New Testament is Loving and Alms-Giving Grace
In 1 Corinthians 9:20, to paraphrase Paul, the faith of a Christian means that he/she is no longer under the requirements of the Law. As a matter of fact, Paul also says that “the entire law is summed up in a single command: ‘love your neighbour as yourself’”(Galatians 5:14). Paul says further that “there is no law” (Galatians 5:22) if we are living by the fruit of the Spirit (love, joy, peace, patience, kindness, goodness, faithfulness, gentleness and self-control). In Romans 13:10 we also read, “love is the fulfilment of the law.”

Did New Testament Christians give money? Certainly they did, but not to an institutional system. They shared everything and there were no needy people among them (Acts 4: 32-37). They gave to meet the needs of the poor in Jerusalem (1 Corinthians 16: 1-4). They gave as much as they were able (and more) and out of overflowing joy (2 Corinthians 8: 1-7). The widow’s mite comes to mind (Mark 12: 41-44). Did that woman give a “tithe” (or only 10%)? No she gave everything she had (100%). The point is, do we think that the Lord is content with only 10 percent of us? Shouldn’t we rather focus on how to give God our “all,” as in 100 percent?
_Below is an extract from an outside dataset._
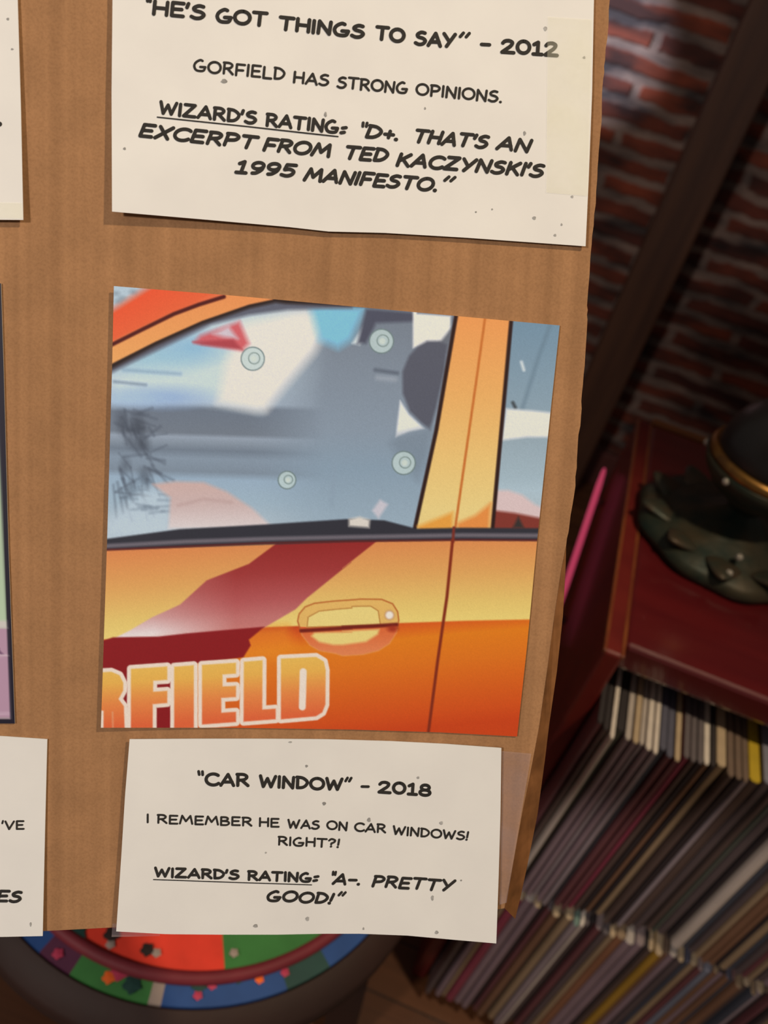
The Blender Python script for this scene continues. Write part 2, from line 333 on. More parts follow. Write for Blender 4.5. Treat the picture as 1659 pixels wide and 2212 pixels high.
def disc(name, r0, r1, z0, z1, colour, parent, n=256, thick=0.012):
    vs, fs, fm = [], [], []
    for k in range(n):
        a = 2 * math.pi * k / n; c, s = math.cos(a), math.sin(a)
        vs += [(r0 * c, r0 * s, z0), (r1 * c, r1 * s, z1), (r1 * c, r1 * s, z1 - thick), (r0 * c, r0 * s, z0 - thick)]
    for k in range(n):
        a, b2 = 4 * k, 4 * ((k + 1) % n)
        am = math.degrees(2 * math.pi * (k + 0.5) / n); am = am - 360 if am > 180 else am
        ci = PK.index(colour(am)) if callable(colour) else 0
        for i in range(4):
            fs.append((a + i, a + (i + 1) % 4, b2 + (i + 1) % 4, b2 + i)[::-1]); fm.append(ci)
    return link(name, mesh(name, vs, fs, PML if callable(colour) else colour, fm), parent)
aG = math.degrees(pang(486, 2055)[0]); aL = math.degrees(pang(178, 2022)[0])
def topcol(a):
    if aL < a < aG: return 'red'
    if aG <= a < aG + 62: return 'green'
    if a <= aL and a > aL - 40: return 'green'
    return ('blue' if (int((a + 180) / 45) % 2) else 'red')
cuts = [(math.degrees(pang(x, y)[0]), c) for x, y, c in ((90, 2045, 'green'), (165, 2085, 'purple'), (320, 2145, 'green'), (358, 2150, 'white'), (615, 2120, 'blue'), (712, 2080, 'deep_green'), (800, 2010, 'blue'))]
def bandcol(a):
    if a < cuts[0][0] or a > cuts[-1][0]: return ('green' if (int((a + 180) / 30) % 2) else 'blue')
    for i, (c, n) in enumerate(cuts[1:]):
        if a < c: return n
    return 'blue'
top = disc('painted_top', 0.0005, 0.208, SH, SH, topcol, stool)
band = disc('painted_border', 0.214, 0.2335, SH - 0.004, SH - 0.007, bandcol, stool)
def torus(name, R, r, z, M, parent):
    vs, fs = [], []; n, k = 128, 12
    for i in range(n):
        for j in range(k):
            a, b2 = 2 * math.pi * i / n, 2 * math.pi * j / k; rr = R + r * math.cos(b2)
            vs.append((rr * math.cos(a), rr * math.sin(a), z + r * math.sin(b2)))
    for i in range(n):
        for j in range(k):
            fs.append((i * k + j, ((i + 1) % n) * k + j, ((i + 1) % n) * k + (j + 1) % k, i * k + (j + 1) % k))
    return link(name, mesh(name, vs, fs, M, smooth=True), parent)
torus('rim_moulding', 0.2115, 0.0062, SH - 0.001, PM['maroon'], stool)
MWD = mat('dark_stool_wood', (0.034, 0.011, 0.006), 0.7, noise=(0.022, 0.008, 0.005), nscale=9, bump=0.2)
v, f = lathe([(0.20, SH - 0.06), (0.252, SH - 0.058), (0.258, SH - 0.052), (0.259, SH - 0.034), (0.256, SH - 0.030), (0.2365, SH - 0.010), (0.2345, SH - 0.010), (0.2342, SH - 0.022), (0.20, SH - 0.022)], 96)
link('wooden_rim', mesh('wooden_rim', v, f, MWD, smooth=True), stool)
for k in range(4):
    a = math.radians(3 + 90 * k); vs, fs = [], []
    for (r, z, w) in ((0.250, 0.0, 0.022), (0.228, 0.2, 0.022), (0.205, SH - 0.058, 0.024)):
        for sx, sy in ((-1, -1), (1, -1), (1, 1), (-1, 1)):
            p = Vector((r + sx * w, sy * w, z)); p.rotate(Matrix.Rotation(a, 3, 'Z')); vs.append(tuple(p))
    for i in range(2):
        for j in range(4): fs.append((4 * i + j, 4 * i + (j + 1) % 4, 4 * i + 4 + (j + 1) % 4, 4 * i + 4 + j))
    fs += [(3, 2, 1, 0), (8, 9, 10, 11)]
    link('leg', mesh('leg', vs, fs, MWD), stool)
# painted seeds and flowers lie on the painted surfaces
def dot(px, py, rad, colour, zoff, name):
    r = ray(px, py); p = r * (-0.85 + zoff) / r[2]; x, y = p[0] - ST[0], p[1] - ST[1]
    vs = [(x, y, SH + zoff + 0.0026)]; n = 14
    for k in range(n):
        a = 2 * math.pi * k / n; rr = rad * (1 + 0.18 * math.cos(5 * a)); vs.append((x + rr * math.cos(a), y + rr * math.sin(a), SH + zoff + 0.0018))
    fs = [(0, 1 + k, 1 + (k + 1) % n) for k in range(n)] + [tuple(range(n, 0, -1))]
    return link(name, mesh(name, vs, fs, PM[colour]), band if zoff else top)
for px, py, rr, c in ((318, 2053, .006, 'black'), (241, 2020, .007, 'black'), (165, 2018, .008, 'deep_green')): dot(px, py, rr, c, 0.0, 'painted_seed')
for px, py, rr, c in ((338, 2060, .004, 'white'), (238, 2042, .004, 'white'), (505, 2060, .004, 'white')): dot(px, py, rr, c, 0.0, 'painted_seed')
for px, py, rr, c in ((258, 2100, .010, 'pink'), (235, 2113, .007, 'orange'), (458, 2130, .005, 'pink'), (427, 2152, .005, 'pink'), (563, 2097, .007, 'pink'), (560, 2117, .005, 'orange'),
                      (430, 2128, .009, 'deep_green'), (515, 2115, .006, 'deep_green'), (615, 2102, .005, 'pink'), (285, 2128, .010, 'deep_green'), (590, 2085, .008, 'green'), (125, 2062, .006, 'pink')):
    dot(px, py, rr * .8, c, -0.0055, 'painted_flower')

# ------------------------------------------------------------------ display board
def card_mat():
    c = alb((166, 117, 74)); M = mat('brown_cardboard', tuple(c), 0.85, 0.25, noise=tuple(c * 0.86), nscale=55, bump=0.08, bscale=400)
    nt = M.node_tree; b = nt.nodes['Principled BSDF']; N = nt.nodes.new; L = nt.links.new
    tc = N('ShaderNodeTexCoord')
    # faint flutes of the corrugated core running down the board
    dn = N('ShaderNodeVectorMath'); dn.operation = 'DOT_PRODUCT'; dn.inputs[1].default_value = tuple(BW[:, 0]); L(tc.outputs['Object'], dn.inputs[0])
    ns = N('ShaderNodeTexNoise'); ns.noise_dimensions = '1D'; ns.inputs['Scale'].default_value = 130; ns.inputs['Detail'].default_value = 2
    L(dn.outputs['Value'], ns.inputs['W'])
    r = N('ShaderNodeValToRGB'); r.color_ramp.elements[0].position = .3; r.color_ramp.elements[1].position = .7
    r.color_ramp.elements[0].color = (.86, .85, .84, 1); r.color_ramp.elements[1].color = (1.04, 1.04, 1.04, 1)
    L(ns.outputs['Fac'], r.inputs['Fac'])
    n3 = N('ShaderNodeTexNoise'); n3.inputs['Scale'].default_value = 900; n3.inputs['Detail'].default_value = 3; L(tc.outputs['Object'], n3.inputs['Vector'])
    r3 = N('ShaderNodeValToRGB'); r3.color_ramp.elements[0].position = .25; r3.color_ramp.elements[1].position = .6
    r3.color_ramp.elements[0].color = (.86, .85, .84, 1); r3.color_ramp.elements[1].color = (1.02, 1.02, 1.02, 1); L(n3.outputs['Fac'], r3.inputs['Fac'])
    src = b.inputs['Base Color'].links[0].from_socket
    m1 = N('ShaderNodeMix'); m1.data_type = 'RGBA'; m1.blend_type = 'MULTIPLY'; m1.inputs[0].default_value = 1; L(src, m1.inputs[6]); L(r.outputs[0], m1.inputs[7])
    m2 = N('ShaderNodeMix'); m2.data_type = 'RGBA'; m2.blend_type = 'MULTIPLY'; m2.inputs[0].default_value = 1; L(m1.outputs[2], m2.inputs[6]); L(r3.outputs[0], m2.inputs[7])
    L(m2.outputs[2], b.inputs['Base Color'])
    return M
MCARD = card_mat()
MEDGE = mat('torn_cardboard_edge', tuple(alb((186, 148, 108))), 0.9, 0.2, noise=tuple(alb((120, 80, 48))), nscale=300)
BO = bp(700, 1000)
board = empty('display_board', BO, 'large brown corrugated cardboard board tilted back with prints and captions stuck on', 'display board')
right = [(1365, -700), (1317, 0), (1314, 60), (1307, 130), (1303, 170), (1300, 240), (1295, 310), (1291, 360), (1287, 440), (1279, 510), (1275, 560), (1268, 660), (1269, 690), (1263, 790), (1257, 850), (1255, 900),
         (1248, 960), (1246, 1010), (1240, 1070), (1230, 1135), (1223, 1178)]
crease = [(1212, 1235), (1198, 1330), (1182, 1450), (1165, 1570), (1148, 1660), (1128, 1760), (1110, 1860), (1090, 1962)]
pl = []
for i, (x, y) in enumerate(right):
    pl.append((x, y))
    if 0 < i < len(right) - 1:
        x2, y2 = right[i + 1]
        for t in (0.33, 0.66): pl.append((x + (x2 - x) * t + rng.uniform(-1.3, 1.3), y + (y2 - y) * t))
poly = pl + crease + [(900, 1990), (600, 1998), (250, 2003), (100, 2011), (-700, 2040), (-760, -700)]
fr = [bp(x, y, 0) - BO for x, y in poly]; n = len(fr); bk = [p - OUT * 0.004 for p in fr]
fs = [tuple(range(n))[::-1], tuple(range(n, 2 * n))] + [(i, (i + 1) % n, n + (i + 1) % n, n + i) for i in range(n)]
link('panel', mesh('panel', fr + bk, fs, [MCARD, MEDGE], [0, 0] + [1] * n), board)
# narrow flap folded back along the crease at the lower right
outer = [(1222, 1225), (1216, 1330), (1203, 1450), (1187, 1560), (1176, 1650), (1161, 1760), (1139, 1870), (1124, 1940), (1113, 1985)]
inn = [(1223, 1180)] + crease
vs = []
for i, ((x, y), (x2, y2)) in enumerate(zip(inn, outer)):
    dep = -0.0009 * min(i, 6)
    a = bp(x, y, 0.0002); bq = bp(x2, y2, dep * 1.6 - 0.0008)
    vs += [a - BO, bq - BO, bq - BO - OUT * 0.003, a - BO - OUT * 0.004]
fs = []
for i in range(len(inn) - 1):
    for j in range(4): fs.append((4 * i + j, 4 * i + 4 + j, 4 * i + 4 + (j + 1) % 4, 4 * i + (j + 1) % 4))
fs += [(0, 1, 2, 3), tuple(4 * (len(inn) - 1) + k for k in (3, 2, 1, 0))]
fl = link('folded_flap', mesh('folded_flap', vs, fs, mat('creased_cardboard', tuple(alb((140, 88, 46))), 0.8, 0.25, noise=tuple(alb((108, 66, 32))), nscale=90, stretch=(1, 1, 1))), board)
fl['label'] = 'narrow creased flap folded back at the lower right edge'

# ------------------------------------------------------------------ sheets of paper on the board
def coons(top, bot, left, right_, nu, nv):
    def samp(pl, n):
        pl = np.array(pl, float); d = np.r_[0, np.cumsum(np.hypot(*np.diff(pl, axis=0).T))]; t = np.linspace(0, d[-1], n)
        return np.stack([np.interp(t, d, pl[:, 0]), np.interp(t, d, pl[:, 1])], 1)
    T, B, Lf, R = samp(top, nu), samp(bot, nu), samp(left, nv), samp(right_, nv)
    u = np.linspace(0, 1, nu)[None, :, None]; v = np.linspace(0, 1, nv)[:, None, None]
    return (1 - v) * T[None] + v * B[None] + (1 - u) * Lf[:, None] + u * R[:, None] - ((1 - u) * (1 - v) * T[0] + u * (1 - v) * T[-1] + (1 - u) * v * B[0] + u * v * B[-1])
def sheet(name, top, bot, left, right_, lift, mats, nu=48, nv=40, thick=0.0005, parent=None):
    """thin paper sheet following the board, its edges lifted by lift(u, v) metres"""
    G = coons(top, bot, left, right_, nu, nv)
    U, V = np.meshgrid(np.linspace(0, 1, nu), np.linspace(0, 1, nv))
    Wf = lift(U, V)
    front = bpv(G[..., 0].ravel(), G[..., 1].ravel(), Wf.ravel()); back = front - OUT * thick
    org = bp(*G[nv // 2, nu // 2], 0.0)
    vs = np.vstack([front, back]) - org; N = nu * nv
    fs, fm = [], []
    for j in range(nv - 1):
        for i in range(nu - 1):
            a = j * nu + i; fs.append((a, a + nu, a + nu + 1, a + 1)); fm.append(0); fs.append((N + a, N + a + 1, N + a + nu + 1, N + a + nu)); fm.append(1)
    ring = [i for i in range(nu)] + [j * nu + nu - 1 for j in range(1, nv)] + [(nv - 1) * nu + i for i in range(nu - 2, -1, -1)] + [j * nu for j in range(nv - 2, 0, -1)]
    for k in range(len(ring)):
        a, b2 = ring[k], ring[(k + 1) % len(ring)]; fs.append((a, b2, N + b2, N + a)); fm.append(1)
    me = mesh(name, vs, fs, mats, fm)
    o = link(name, me, parent, loc=org)
    return o, G, org
MPAPER = mat('card_stock', tuple(alb((228, 216, 196)) * 0.98), 0.75, 0.3, noise=tuple(alb((224, 212, 193)) * 0.96), nscale=30, bump=0.015, bscale=500)
MEDGEP = mat('card_cut_edge', tuple(alb((226, 214, 194))), 0.8)
INK = mat('black_ink', tuple(alb((46, 41, 35))), 0.7, 0.3, noise=tuple(alb((38, 34, 29))), nscale=200)
SMUD = mat('grey_smudge', tuple(alb((172, 163, 148))), 0.8, noise=tuple(alb((132, 124, 112))), nscale=300)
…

The End of the Matter (for me)
So much more could be said about “tithing.” So much more has been said about “tithing.” The thoughts above are only my humble musings. Though I’ve grown to dislike the institutional church system, as God enables me, I continue to strive to love the people within that system. I guess like everyone else, this is a life-long journey and I doubt we will fully get there this side of Glory.

That's the way I see it anyway. Peace.